Mission - Build a New, Integrated DCYF

November 28, 2017
Vickie sitting down

Building a new agency — especially one as large and important as the Department of Children, Youth, and Families — is no easy task. Merging Children’s Administration, the Department of Early Learning and eventually the Juvenile Rehabilitation program, requires a considerable planning and oversight in order to be successful. To better understand how this integration is being shaped in what we’re calling the “mission project,” we spoke with Dr. Vickie Ybarra, the agency’s first director of research and policy.

To better appreciate Vickie’s approach to this work, it’s useful to dive a bit into her background. Vickie has been a leader in transformative social services since her career began as a home-visiting nurse, after receiving a bachelor’s in nursing and a master’s in public health from the University of Washington. Her focus has always balanced the boots-on-the-ground knowledge with a systems-level thinking, and this understanding was aided by a second master’s followed by a PhD, both focused on public policy from the University of New Mexico.

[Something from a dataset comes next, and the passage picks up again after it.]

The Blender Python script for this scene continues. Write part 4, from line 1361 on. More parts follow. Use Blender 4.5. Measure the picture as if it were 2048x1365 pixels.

Outside of work hours, Vickie has had multiple policy leadership roles to improve outcomes for Washington’s youth, such as serving on the Yakima School Board and as the chair of a gubernatorial council working to eliminate health disparities in communities. She has even published research on public policy and family well-being, which is at the core of DCYF’s mission. She’ll be the first to tell you that she is motivated and passionate about advocating for better outcomes for high-need families, based on practices proven to succeed.

As the new agency takes shape, Vickie says she hopes to support communities in Washington by maintaining a “relentless commitment to improving outcomes for children.” The creation of DCYF reflects the consensus that a single department devoted exclusively to youth will better serve and support Washington families. There is broad agreement in the belief that the integration of early learning, child welfare and juvenile justice services will facilitate more efficient processes for practitioners and providers. In fact, Vickie is “most excited about the opportunity to design the alignment of these services,” in what we call an integrated service approach. This will allow us to create continuums of service delivery that center on the child and family, not on the funding stream for the service or the back-office organization of the agency.

As the director of Research and Policy, Vickie is organizing the efforts of the Office of Innovation, Alignment, and Accountability to carry out several processes to ensure the mission of DCYF is adhered to and maintained as the agency evolves, guided by the vision outlined in House Bill 1661, “…to improve service delivery and outcomes, existing services must be restructured into a comprehensive agency dedicated to the safety, development, and well-being of children that emphasizes prevention, early childhood development, and early intervention, and supporting parents to be their children’s first and most important teachers.”

In line with that vision, Vickie sees the work of building the DCYF within the framework of the following principles:

  • A relentless focus on outcomes for children;
  • A commitment to collaboration and transparency;
  • A commitment to using data to inform and evaluate reforms, leveraging and aligning current services with desired child outcomes; and
  • A focus on supporting staff as they contribute to the agency’s goals and outcomes.

All of this work is driven by DCYF Secretary Ross Hunter’s “insatiable need for data and evidence,” which requires that all ideas and proposals be based on or supported by reliable data, data that indicates past success or have a high probability of being effective in the future. When asked what it is like working with Ross, Vickie explained, “It’s sometimes a challenge to keep up with his energy and vision. … But I enjoy working with him very much. I appreciate especially his focused commitment to improving outcomes for children.”

It’s not often that a new government agency is created, and with this new department, Washington state has a seminal opportunity to better serve its children and youth. Although small, the current team at DCYF is excited to move forward. With a director of Research and Policy who’s as motivated as Vickie, we are on the right path. We must recognize and value this “once-in-a-generation opportunity to change the structure of how services are delivered, and consequently the live chances for thousands of children,” as Vickie says.